Читаем Сравнительные жизнеописания полностью

7. И тут Камилл, которого то ли величие его подвига – ведь он захватил соперничавший с Римом город на десятый год осады! – то ли похвалы его счастью преисполнили высокомерия и спеси, совершенно нетерпимых в носителе законной гражданской власти, с чрезмерною пышностью справил свой триумф, а самое главное – проехал по Риму в колеснице, заложенной четверкою белых коней. Ни один полководец, ни до ни после него, этого не делал, ибо такую упряжку считают святынею, отданною во владение царю и родителю богов. Это вызвало недовольство сограждан, не привыкших терпеть гордыню и пренебрежение, а другой предлог к нападкам Камилл подал, выступив против закона о расселении жителей города. Народные трибуны внесли предложение разделить народ и сенат на две части, с тем чтобы одни остались жить в Риме, а другие, кому выпадет жребий, перешли в покоренный город: граждане, утверждали трибуны, станут богаче и легче сберегут и свои земли и все прочее добро, владея двумя большими и прекрасно устроенными городами. Народ, который к тому времени умножился и обеднел, радостно встретил этот план и тесно обступил возвышение для оратора, нестройными криками требуя начать голосование. Но сенат и все влиятельнейшие граждане считали, что трибуны замышляют не разделение, а низвержение Рима, и в гневе на них прибегли к помощи Камилла. А тот, страшась открытой борьбы, стал выискивать всяческие предлоги и неотложные дела для народа, с помощью которых все время оттягивал утверждение закона. И это порождало озлобление.

Но самую ожесточенную и неприкрытую вражду к нему вызвало у народа недоразумение с десятой долей добычи; повод, за который ухватилась толпа, был если и не совсем справедлив, то все же не лишен основания. Дело, насколько можно судить, было в том, что выступая к Вейям, Камилл дал обет, в случае, если он захватит город, посвятить в дар богу десятину всей добычи. Но когда Вейи были взяты и разграблены, он, то ли не решившись докучать согражданам, то ли под бременем повседневных забот просто запамятовав о своем обете, оставил все богатства у их новых владельцев. Впоследствии, однако, когда срок его полномочий уже истек, он донес об этом случае сенату, и в то же время жрецы объявили, что жертвы возвещают гнев богов, требующий умилостивительных и благодарственных обрядов.

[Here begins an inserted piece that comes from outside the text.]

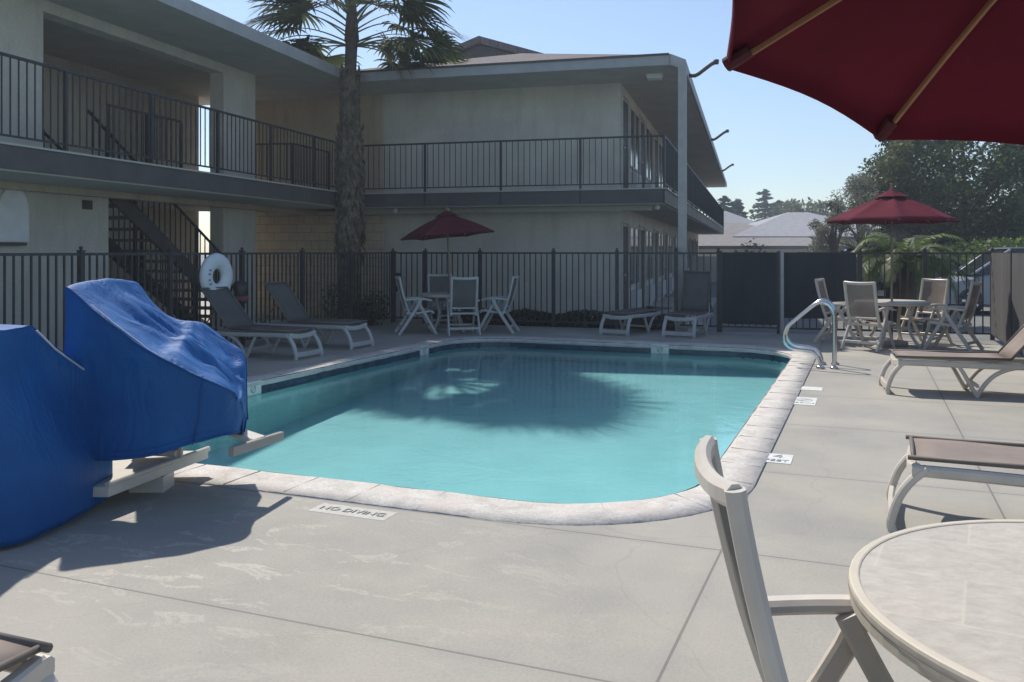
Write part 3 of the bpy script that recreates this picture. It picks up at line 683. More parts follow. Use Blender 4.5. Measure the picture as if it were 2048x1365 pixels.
# doors and windows along the wing, both storeys
for lv, z in ((0, 0.02), (1, FL)):
    q = QW + .09; k = 0
    while q < QEND - 4:
        d_ = MB(); d_.box(PWL, PWL + .03, q, q + .95, z, z + 2.08); dr = obj('door', d_, M_door, RB)
        fr_ = MB(); fr_.box(PWL, PWL + .05, q - .07, q, z, z + 2.15); fr_.box(PWL, PWL + .05, q + .95, q + 1.02, z, z + 2.15); fr_.box(PWL, PWL + .05, q - .07, q + 1.02, z + 2.151, z + 2.2)
        obj('frame', fr_, M_frame, dr)
        hn = MB(); hn.tube([(PWL + .03, q + .12, z + 1.0), (PWL + .09, q + .12, z + 1.0)], .025, 8); obj('handle', hn, M_steel, dr)
        a = q + 1.35; wb_ = MB(); wb_.box(PWL, PWL + .02, a, a + 1.75, z + .75, z + 2.08); wn = obj('window', wb_, M_glass, RB)
        fr_ = MB(); 
        for y in (a - .05, a + .85, a + 1.75): fr_.box(PWL, PWL + .045, y, y + .05, z + .7, z + 2.13)
        fr_.box(PWL, PWL + .04, a, a + 1.75, z + .7, z + .75); fr_.box(PWL, PWL + .04, a, a + 1.75, z + 2.08, z + 2.13); obj('frame', fr_, M_frame, wn)
        ac = MB(); ac.box(PWL, PWL + .14, a + .3, a + 1.35, z + .15, z + .6)
        for i in range(8): ac.box(PWL + .14, PWL + .15, a + .35, a + 1.3, z + .19 + i * .048, z + .205 + i * .048)
        obj('air_conditioner', ac, M_ac, RB)
        q += 3.55 if k % 2 else 3.3; k += 1
# soffit lamps
for (x_, y_, z_) in ((-1.85, 18.35, EVT - .2),):
    l_ = MB(); l_.box(x_ - .14, x_ + .14, y_ - .14, y_ + .14, z_ - .09, z_); l_.box(x_ - .17, x_ + .17, y_ - .17, y_ + .17, z_ - .02, z_ - .001); obj('ceiling_lamp', l_, M_white, RB)
for pxl, sc in ((782, 1), (887, 1), (1312, 1)):
    k = (pxl - 1024) / FPX; Yw = (QE + .1) / (k * .2588 + .9659); x_, y_ = BF.inv(k * Yw, Yw)
    l_ = MB(); l_.lathe([(0, -.1), (.05, -.09), (.06, -.05), (.04, -.0)], (x_, y_ + .25, FL - .32), 12); obj('balcony_lamp', l_, M_lamp, RB)
# bent arms at the side eave
for q in (19.1, 30.2, 42.0):
    a_ = MB(); a_.tube([(p_e + .0, q, EVT - .10), (p_e + .16, q, EVT - .11), (p_e + .24, q, EVT - .07), (p_e + .40, q, EVT + .05), (p_e + .50, q, EVT + .12), (p_e + .58, q, EVT + .15)], .045, 7); a_.lathe([(0, -.05), (.05, -.05), (.06, .04), (0, .06)], (p_e + .60, q, EVT + .16), 10); obj('eave_arm', a_, M_trim, RB)

# ================================================================== FURNITURE
def chair(loc, yaw, label, group, m=M_resin, sm=M_sling):
    t = thing('patio_chair', label, 'chair', loc, WF, yaw, group); Z = Vector((0, 0, 0)); W = .265
    for s in (-1, 1):
        y = s * W
        a = MB(); a.bar([(-.258, y, .638), (-.20, y, .648), (-.02, y, .66), (.14, y, .655), (.25, y, .625)], .055, .038, bev=.3, smooth=False); obj('arm', a, m, t, off=Z)
        l = MB(); l.bar([(.035, y + s * .006, .645), (-.06, y + s * .010, .46), (-.37, y + s * .02, .0)], .034, .058, up=(1, 0, 0), bev=.25); obj('leg', l, m, t, off=Z)
        l = MB(); l.bar([(-.015, y - s * .03, .645), (.06, y - s * .028, .50), (.34, y - s * .02, .0)], .034, .055, up=(1, 0, 0), bev=.25); obj('leg', l, m, t, off=Z)
    bf = MB()
    for s in (-1, 1):
        y = s * .235
        bf.bar([(-.15, y, .36), (-.20, y, .48), (-.26, y, .66), (-.315, y, .88), (-.345, y, 1.03), (-.352, y, 1.075)], .048, .042, up=(1, 0, 0), bev=.3)
    bf.bar([(-.350, -.235, 1.06), (-.375, -.14, 1.052), (-.385, 0, 1.048), (-.375, .14, 1.052), (-.350, .235, 1.06)], .038, .05, bev=.3); bf.bar([(-.20, -.235, .50), (-.20, .235, .50)], .03, .035)
    b = obj('back_frame', bf, m, t, off=Z)
    def sheet(rows, w, sag=.015):
        mb = MB(); n = 7; vs = []
        for (x, z, nx, nz) in rows:
            for j in range(n):
                u = -1 + 2 * j / (n - 1); d = sag * (1 - u * u); vs.append((x - nx * d, u * w, z - nz * d))
        mb.add(vs, [(i * n + j, i * n + j + 1, (i + 1) * n + j + 1, (i + 1) * n + j) for i in range(len(rows) - 1) for j in range(n - 1)], True)
        return mb
    obj('backrest', sheet([(-.21, .52, 1, .3), (-.262, .68, 1, .25), (-.315, .88, 1, .2), (-.348, 1.03, 1, .2)], .215), sm, t, off=Z)
    obj('seat', sheet([(-.19, .415, 0, 1), (-.02, .41, 0, 1), (.15, .43, 0, 1), (.24, .435, 0, 1), (.285, .40, 0, 1)], .215, .02), sm, t, off=Z)
    sf_ = MB()
    for s in (-1, 1): sf_.bar([(-.22, s * .235, .40), (-.02, s * .235, .40), (.16, s * .235, .425), (.25, s * .235, .43), (.29, s * .235, .39)], .034, .042)
    sf_.bar([(.27, -.235, .40), (.27, .235, .40)], .03, .03); sf_.bar([(-.2, -.235, .40), (-.2, .235, .40)], .03, .035); obj('seat_frame', sf_, m, t, off=Z)
    st = MB(); st.bar([(-.29, -.275, .13), (-.29, .275, .13)], .025, .045); obj('stretcher', st, m, t, off=Z)
    st = MB(); st.bar([(.25, -.25, .16), (.25, .25, .16)], .025, .035); obj('stretcher', st, m, t, off=Z)
    return t
def face(loc, tgt): return atan2(tgt[1] - loc[1], tgt[0] - loc[0])
def table(loc, r, label, group, m=M_resin, h=.73):
    t = thing('round_table', label, 'table', loc, WF, 0, group); Z = Vector((0, 0, 0))
    tp = MB(); tp.lathe([(0, h + .0), (r - .024, h + .0), (r - .024, h - .03), (0, h - .03)], n=72, smooth=False); obj('tabletop', tp, M_ttop, t, off=Z)
    rm = MB(); rm.lathe([(r - .026, h - .03), (r - .026, h + .002), (r - .022, h + .004), (r - .006, h + .004), (r - .002, h + .001), (r, h - .006), (r - .002, h - .048), (r - .010, h - .054), (r - .04, h - .054), (r - .026, h - .03)], n=72, smooth=False); obj('rim', rm, M_rim, t, off=Z)
    gv = MB(); gv.lathe([(r + .0005, h - .016), (r + .0015, h - .018), (r + .0005, h - .020)], n=72); obj('rim_line', gv, M_taupe, t, off=Z)
    for k in range(4):
        a = pi / 4 + k * pi / 2; l = MB(); P = [(r * .62, h - .04), (r * .50, h * .6), (r * .48, h * .4), (r * .60, h * .18), (r * .78, 0)]
        l.bar([(p * cos(a), p * sin(a), z) for p, z in P], .04, .05, up=(-sin(a), cos(a), 0)); obj('leg', l, m, t, off=Z)
    s_ = MB(); 
    s_.lathe([(.0, .08), (.22, .08), (.25, .06), (.25, 0), (0, 0)], n=24); obj('umbrella_base', s_, M_taupe, t, off=Z)
    c_ = MB(); c_.bar([(-r * .36, -r * .36, .3), (r * .36, r * .36, .3)], .035, .035); c_.bar([(-r * .36, r * .36, .3), (r * .36, -r * .36, .3)], .03, .034); obj('stretcher', c_, m, t, off=Z)
    return t
def umbrella(loc, tips, apex, label, group, polez=0, vent=True, pole_m=M_alu, tilt=None):
    """tips: list of (x,y,z) relative to loc; apex (x,y,z)"""
    t = thing('patio_umbrella', label, 'umbrella', loc, WF, 0, group); Z = Vector((0, 0, 0)); n = len(tips); A = Vector(apex); T = [Vector(p) for p in tips]
    mb = MB(); NR, NT = 10, 10; vs = [tuple(A)]; 
    for j in range(1, NR + 1):
        s = j / NR
        for i in range(n):
            for k in range(NT):
                u = k / NT; p = T[i].lerp(T[(i + 1) % n], u); arch = sin(pi * u)
                q = A + (p - A) * s * (1 - .03 * arch * s); q.z += -.035 * arch * sin(pi * min(1, s * .9)) + .03 * sin(pi * s) + .012 * arch * s * s
                vs.append(tuple(q))
    R = n * NT; fs = [(0, 1 + i, 1 + (i + 1) % R) for i in range(R)]
    fs += [(1 + (j - 1) * R + i, 1 + j * R + i, 1 + j * R + (i + 1) % R, 1 + (j - 1) * R + (i + 1) % R) for j in range(1, NR) for i in range(R)]
    # hem: turned down strip
    base = 1 + (NR - 1) * R; o0 = len(vs)
    for i in range(R): p = Vector(vs[base + i]); d = (p - A); d.z = 0; d.normalize(); vs.append(tuple(p - d * .006 - Vector((0, 0, .035))))
    fs += [(base + i, o0 + i, o0 + (i + 1) % R, base + (i + 1) % R) for i in range(R)]
    mb.add(vs, fs, True); c = obj('canopy', mb, M_red, t, off=Z); sm_ = c.modifiers.new('s', 'SOLIDIFY'); sm_.thickness = .003; sm_.offset = 1
    if vent:
        v_ = MB(); vs = [tuple(A + Vector((0, 0, .075)))]
        for i in range(n):
            for k in range(4):
                u = k / 4; p = T[i].lerp(T[(i + 1) % n], u); q = A + (p - A) * .27 * (1 - .03 * sin(pi * u)); q.z += .06; vs.append(tuple(q))
        v_.add(vs, [(0, 1 + i, 1 + (i + 1) % (4 * n)) for i in range(4 * n)], False); obj('vent_cap', v_, M_red, t, off=Z)
    up = Vector((A.x, A.y, 0)); 
    po = MB(); po.tube([(0, 0, 0), (0, 0, 1.25), (A.x * .2, A.y * .2, 1.55), tuple(A - Vector((0, 0, .03)))], .019, 12); obj('pole', po, pole_m, t, off=Z)
    fi = MB(); fi.lathe([(0, .13), (.014, .125), (.02, .10), (.012, .08), (.022, .07), (.016, .0)], tuple(A + Vector((0, 0, .04))), 10); obj('finial', fi, M_wood, t, off=Z)
    hb = MB(); hz = A.z - .34; hub = Vector((A.x * .8, A.y * .8, hz)); hb.lathe([(.02, -.03), (.04, -.03), (.045, 0), (.04, .03), (.02, .03)], tuple(hub), 12); obj('runner', hb, M_black, t, off=Z)
    for p in T:
        d = p - A; r_ = MB(); r_.bar([tuple(A + Vector((0, 0, -.045))), tuple(A + d * .5 + Vector((0, 0, -.012))), tuple(A + d * .955 + Vector((0, 0, -.03)))], .012, .017, bev=.2); rb = obj('rib', r_, M_wood, t, off=Z)
        m_ = A + d * .30 + Vector((0, 0, -.04)); s_ = MB(); s_.bar([tuple(hub), tuple(m_)], .012, .016, bev=.2); obj('strut', s_, M_wood, rb)
        k_ = MB(); k_.bar([tuple(A + d * .93 + Vector((0, 0, -.018))), tuple(A + d * 1.004 + Vector((0, 0, -.022)))], .045, .04, bev=.3); obj('tip_pocket', k_, M_redd, t, off=Z)
    return t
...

8. Сенат постановил не учинять передела добычи, – что было бы затруднительно, – но все, получившие свою долю, обязывались сами, под присягою, вернуть десятую часть в распоряжение государства, и для воинов-бедняков, измученных тяготами войны, а ныне принуждаемых расставаться с частью того, что они считали своим и уже успели употребить на собственные нужды, это обернулось жестоким и горьким насилием. Камилл, не зная, что ответить на их упреки и не находя лучшего оправдания, прибег к самому нелепому, признавшись, что забыл об обете, а те с негодованием твердили, что, прежде пообещав посвятить богу десятую часть неприятельского имущества, он теперь взимает десятину с имущества сограждан. Тем не менее все внесли причитавшуюся долю, и было решено сделать золотой кратер[9a] и отослать его в Дельфы. Но золота в городе не хватало, власти раздумывали, откуда бы его добыть, и тут женщины, посовещавшись друг с дружкой, сняли с себя и передали для пожертвования божеству золотые украшения, весившие все вместе восемь талантов. Желая достойным образом почтить их за эту щедрость, сенат постановил, чтобы впредь и над женщинами, точно так же как над мужчинами, произносили после смерти подобающее похвальное слово. (До того не было принято говорить речи перед народом на похоронах женщин.) Священными послами избрали троих мужей из числа самых знатных римлян и, снарядив военный корабль в праздничном уборе и с отличной командой, отправили их в плавание. Говорят, что бедствиями чревата не только буря, но и тишь, и это оправдалось на примере римских послов, которые оказались на краю гибели, а затем вопреки ожиданиям спаслись от опасности. Подле Эоловых островов[10], когда ветер стих, на них напали липарские триеры, принявшие их за пиратов. Римляне с мольбою простирали руки, и потому липарцы не стали таранить их судно, но, перекинув канат, отвели к берегу и объявили о продаже как имущества, так и людей, в полной уверенности, что корабль пиратский. Лишь с трудом согласились они освободить пленников, послушавшись одного человека – стратега Тимесифея, который пустил в ход все свое мужество и влияние. На собственные средства снарядив несколько кораблей, он проводил послов и участвовал в посвящении их дара, что и доставило ему заслуженные почести в Риме.